For more information, see Deloitte’s A Roadmap to SEC Comment Letter Considerations, Including Industry Insights.

Non-GAAP Measures

In recent years, the SEC renewed its focus on non-GAAP measures resulting from concerns about the increased use and prominence of such measures, the nature of the adjustments, and the increasingly large difference between the amounts reported for GAAP and non-GAAP measures. In response to increasing concerns about the use of non-GAAP measures, the SEC’s Division of Corporation Finance updated its Compliance and Disclosure Interpretations in May 2016, October 2017, and again in April 2018 to provide additional guidance on what it expects from registrants when they use these measures.13 Some registrants present non-GAAP measures that adjust for items related to defined benefit pension plans. For example, a registrant may adjust to remove (1) all non-service-related pension expense, (2) all pension expense in excess of cash contributions, or (3) the amortization of actuarial gains and losses. Some registrants that immediately recognize all actuarial gains and losses in earnings present non-GAAP measures that remove the actuarial gain or loss attributable to the change in the fair value of plan assets from a performance measure and include an expected return. The SEC staff has observed that these pension-related adjustments can be confusing without the appropriate context about the nature of the adjustment. The staff suggested that registrants clearly label such adjustments and avoid the use of confusing or unclear terms in their disclosures.

For more information, see Deloitte’s A Roadmap to Non-GAAP Financial Measures.

____________________

1 The views presented in this publication are specific to U.S. GAAP. For entities that use another reporting framework such as IFRS® Standards, preparers are encouraged to discuss the accounting implications with their advisers as appropriate.

2 FASB Accounting Standards Update (ASU) No. 2018-14, Disclosure Framework — Changes to the Disclosure Requirements for Defined Benefit Plans.

3 For titles of FASB Accounting Standards Codification (ASC) references, see Deloitte’s “Titles of Topics and Subtopics in the FASB Accounting Standards Codification.”

4 FASB Accounting Standards Update No. 2017-07, Improving the Presentation of Net Periodic Pension Cost and Net Periodic Postretirement Benefit Cost.

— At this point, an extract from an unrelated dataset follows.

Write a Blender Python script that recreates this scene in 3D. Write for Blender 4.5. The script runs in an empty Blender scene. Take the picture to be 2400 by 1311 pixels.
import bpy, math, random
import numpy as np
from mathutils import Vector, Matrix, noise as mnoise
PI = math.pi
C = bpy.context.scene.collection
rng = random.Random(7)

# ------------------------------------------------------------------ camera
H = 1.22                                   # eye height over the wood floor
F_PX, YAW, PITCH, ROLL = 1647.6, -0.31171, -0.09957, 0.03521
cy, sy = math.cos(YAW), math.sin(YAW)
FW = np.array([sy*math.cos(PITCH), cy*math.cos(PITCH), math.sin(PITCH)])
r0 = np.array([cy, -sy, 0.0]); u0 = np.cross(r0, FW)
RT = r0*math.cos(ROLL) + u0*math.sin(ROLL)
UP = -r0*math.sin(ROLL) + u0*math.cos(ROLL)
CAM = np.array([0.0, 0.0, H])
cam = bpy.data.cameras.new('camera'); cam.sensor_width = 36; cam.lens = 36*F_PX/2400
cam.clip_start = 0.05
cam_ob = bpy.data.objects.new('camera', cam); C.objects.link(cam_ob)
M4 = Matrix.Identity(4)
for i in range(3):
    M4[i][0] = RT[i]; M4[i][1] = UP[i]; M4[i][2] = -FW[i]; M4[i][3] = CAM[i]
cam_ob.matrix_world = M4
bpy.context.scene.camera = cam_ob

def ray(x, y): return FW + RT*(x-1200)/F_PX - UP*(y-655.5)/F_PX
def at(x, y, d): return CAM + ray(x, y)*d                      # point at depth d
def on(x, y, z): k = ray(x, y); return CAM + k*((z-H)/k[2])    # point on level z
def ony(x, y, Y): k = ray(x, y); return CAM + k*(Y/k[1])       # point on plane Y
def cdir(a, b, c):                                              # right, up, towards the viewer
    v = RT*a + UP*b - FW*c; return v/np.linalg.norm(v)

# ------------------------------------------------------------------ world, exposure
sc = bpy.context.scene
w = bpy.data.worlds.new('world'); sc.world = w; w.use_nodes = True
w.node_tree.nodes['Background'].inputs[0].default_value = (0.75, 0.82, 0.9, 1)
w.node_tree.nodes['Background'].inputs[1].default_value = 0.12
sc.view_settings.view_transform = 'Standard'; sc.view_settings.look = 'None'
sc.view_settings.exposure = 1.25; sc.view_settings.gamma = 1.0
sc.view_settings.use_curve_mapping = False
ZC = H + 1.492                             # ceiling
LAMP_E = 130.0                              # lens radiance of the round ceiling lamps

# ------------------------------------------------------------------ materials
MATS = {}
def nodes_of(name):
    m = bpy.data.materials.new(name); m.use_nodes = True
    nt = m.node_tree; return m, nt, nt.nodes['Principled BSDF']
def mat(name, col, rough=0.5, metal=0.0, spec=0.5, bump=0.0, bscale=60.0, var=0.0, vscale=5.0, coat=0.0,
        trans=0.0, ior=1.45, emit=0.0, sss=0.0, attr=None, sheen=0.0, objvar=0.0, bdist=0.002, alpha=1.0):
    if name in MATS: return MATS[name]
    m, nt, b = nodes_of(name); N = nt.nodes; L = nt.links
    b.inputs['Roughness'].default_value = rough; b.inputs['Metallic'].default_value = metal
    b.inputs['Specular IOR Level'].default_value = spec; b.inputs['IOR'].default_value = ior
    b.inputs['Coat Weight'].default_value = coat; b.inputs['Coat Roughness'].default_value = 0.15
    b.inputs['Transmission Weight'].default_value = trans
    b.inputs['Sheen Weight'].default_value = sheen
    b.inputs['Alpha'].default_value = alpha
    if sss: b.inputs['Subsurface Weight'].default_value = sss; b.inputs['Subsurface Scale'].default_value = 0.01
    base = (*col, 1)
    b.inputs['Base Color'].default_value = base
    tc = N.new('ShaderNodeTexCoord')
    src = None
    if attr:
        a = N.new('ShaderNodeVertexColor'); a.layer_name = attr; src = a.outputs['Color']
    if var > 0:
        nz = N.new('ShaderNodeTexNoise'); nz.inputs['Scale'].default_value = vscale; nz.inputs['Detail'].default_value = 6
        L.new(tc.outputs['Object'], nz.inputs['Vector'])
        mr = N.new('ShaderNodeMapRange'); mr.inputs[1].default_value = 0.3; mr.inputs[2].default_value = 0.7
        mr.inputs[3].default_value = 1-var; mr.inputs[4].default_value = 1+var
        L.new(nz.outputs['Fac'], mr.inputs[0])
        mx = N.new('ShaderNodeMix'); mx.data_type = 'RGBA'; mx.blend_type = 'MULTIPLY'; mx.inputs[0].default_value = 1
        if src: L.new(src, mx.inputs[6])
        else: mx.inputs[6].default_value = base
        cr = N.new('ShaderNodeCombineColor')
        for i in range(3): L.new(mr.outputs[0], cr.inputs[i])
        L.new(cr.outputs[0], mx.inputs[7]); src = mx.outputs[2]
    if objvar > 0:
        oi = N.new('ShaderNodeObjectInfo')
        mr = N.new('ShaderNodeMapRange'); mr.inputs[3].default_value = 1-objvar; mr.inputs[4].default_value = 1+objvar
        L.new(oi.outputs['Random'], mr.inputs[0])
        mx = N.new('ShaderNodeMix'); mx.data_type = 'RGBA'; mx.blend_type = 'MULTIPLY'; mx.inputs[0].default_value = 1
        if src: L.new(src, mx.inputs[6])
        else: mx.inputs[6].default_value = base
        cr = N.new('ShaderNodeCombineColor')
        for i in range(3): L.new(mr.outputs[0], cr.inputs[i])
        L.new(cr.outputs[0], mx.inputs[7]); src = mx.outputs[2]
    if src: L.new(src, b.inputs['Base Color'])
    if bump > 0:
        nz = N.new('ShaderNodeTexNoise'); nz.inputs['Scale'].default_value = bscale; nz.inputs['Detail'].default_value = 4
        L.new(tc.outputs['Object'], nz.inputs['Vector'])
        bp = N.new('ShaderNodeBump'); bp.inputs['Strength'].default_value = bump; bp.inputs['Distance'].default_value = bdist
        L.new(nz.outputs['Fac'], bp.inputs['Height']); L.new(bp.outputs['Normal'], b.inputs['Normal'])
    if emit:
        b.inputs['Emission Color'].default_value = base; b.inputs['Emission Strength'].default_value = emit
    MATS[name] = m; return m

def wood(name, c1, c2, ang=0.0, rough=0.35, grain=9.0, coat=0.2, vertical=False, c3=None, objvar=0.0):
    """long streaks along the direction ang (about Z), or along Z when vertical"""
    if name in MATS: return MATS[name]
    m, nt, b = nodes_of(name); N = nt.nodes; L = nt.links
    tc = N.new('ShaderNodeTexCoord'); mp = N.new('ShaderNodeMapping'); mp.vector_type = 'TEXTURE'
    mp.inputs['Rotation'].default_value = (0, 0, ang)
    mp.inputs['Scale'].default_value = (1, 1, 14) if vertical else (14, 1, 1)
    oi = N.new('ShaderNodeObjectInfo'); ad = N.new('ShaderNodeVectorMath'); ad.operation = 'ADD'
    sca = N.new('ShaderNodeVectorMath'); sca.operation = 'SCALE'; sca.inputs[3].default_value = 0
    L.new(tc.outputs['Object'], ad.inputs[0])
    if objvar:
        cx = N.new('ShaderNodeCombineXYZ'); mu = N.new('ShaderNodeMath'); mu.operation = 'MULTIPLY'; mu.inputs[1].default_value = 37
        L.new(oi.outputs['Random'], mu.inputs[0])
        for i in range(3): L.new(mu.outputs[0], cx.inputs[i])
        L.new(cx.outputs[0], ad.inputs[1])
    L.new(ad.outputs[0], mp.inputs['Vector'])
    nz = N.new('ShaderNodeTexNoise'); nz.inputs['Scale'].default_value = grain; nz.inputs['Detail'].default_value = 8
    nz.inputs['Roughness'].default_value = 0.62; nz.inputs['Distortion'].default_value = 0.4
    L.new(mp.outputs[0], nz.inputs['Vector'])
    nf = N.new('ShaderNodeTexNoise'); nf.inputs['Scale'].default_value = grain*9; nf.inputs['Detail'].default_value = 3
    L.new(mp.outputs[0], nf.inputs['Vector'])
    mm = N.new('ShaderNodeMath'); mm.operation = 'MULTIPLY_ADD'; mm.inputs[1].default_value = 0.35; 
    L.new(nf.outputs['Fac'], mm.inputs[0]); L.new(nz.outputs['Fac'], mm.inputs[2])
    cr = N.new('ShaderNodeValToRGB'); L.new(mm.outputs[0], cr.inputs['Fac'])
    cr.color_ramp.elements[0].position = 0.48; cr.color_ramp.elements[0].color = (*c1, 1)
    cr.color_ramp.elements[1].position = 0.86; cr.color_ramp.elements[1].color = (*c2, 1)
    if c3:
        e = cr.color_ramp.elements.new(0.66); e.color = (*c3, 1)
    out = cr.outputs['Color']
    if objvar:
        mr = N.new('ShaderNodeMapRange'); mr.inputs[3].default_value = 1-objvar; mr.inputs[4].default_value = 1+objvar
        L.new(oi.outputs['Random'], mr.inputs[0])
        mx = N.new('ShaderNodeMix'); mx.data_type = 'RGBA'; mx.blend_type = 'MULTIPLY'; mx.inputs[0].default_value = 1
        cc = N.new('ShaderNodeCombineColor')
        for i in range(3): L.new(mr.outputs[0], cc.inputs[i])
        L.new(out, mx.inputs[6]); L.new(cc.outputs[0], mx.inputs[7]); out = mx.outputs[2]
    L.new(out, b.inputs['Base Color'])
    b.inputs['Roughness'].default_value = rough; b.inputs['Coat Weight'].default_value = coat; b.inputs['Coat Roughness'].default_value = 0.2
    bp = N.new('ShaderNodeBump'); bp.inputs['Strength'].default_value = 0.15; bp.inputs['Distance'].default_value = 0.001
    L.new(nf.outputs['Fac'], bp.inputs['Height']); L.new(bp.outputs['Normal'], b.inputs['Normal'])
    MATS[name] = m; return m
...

5 Refer to Deloitte’s December 21, 2015, Financial Reporting Alert for further background on this topic and discussion of the relevant considerations an entity should contemplate in connection with such a change.

6 Refer to Deloitte’s August 24, 2016, Financial Reporting Alert for further background on this topic, details of the approach presented, and discussion of the relevant considerations in connection with the proposed approach.

7 See the December 9, 2015, speech delivered by Ashley Wright, then professional accounting fellow in the SEC’s Office of the Chief Accountant, at the 2015 AICPA Conference on Current SEC and PCAOB Developments.

8 T.D. 9826, Mortality Tables for Determining Present Value Under Defined Benefit Pension Plans.

9 As defined in ASC 715-30, the “expected return on plan assets is determined based on the expected long-term rate of return on plan assets and the market-related value of plan assets.”

10 Launched in June 2014, the FASB’s simplification initiative is intended to reduce the cost and complexity of current U.S. GAAP while maintaining or enhancing the usefulness of the related financial statement information. The initiative focuses on narrow-scope projects that involve limited changes to guidance.

11 FASB Accounting Standards Update No. 2015-04, Practical Expedient for the Measurement Date of an Employer’s Defined Benefit Obligation and Plan Assets.

12 SEC Regulation S-K, Item 303, “Management’s Discussion and Analysis of Financial Condition and Results of Operations.”

13 See Deloitte’s May 23, 2016, and July 19, 2016, Heads Up newsletters for a discussion of the SEC’s focus on non-GAAP measures.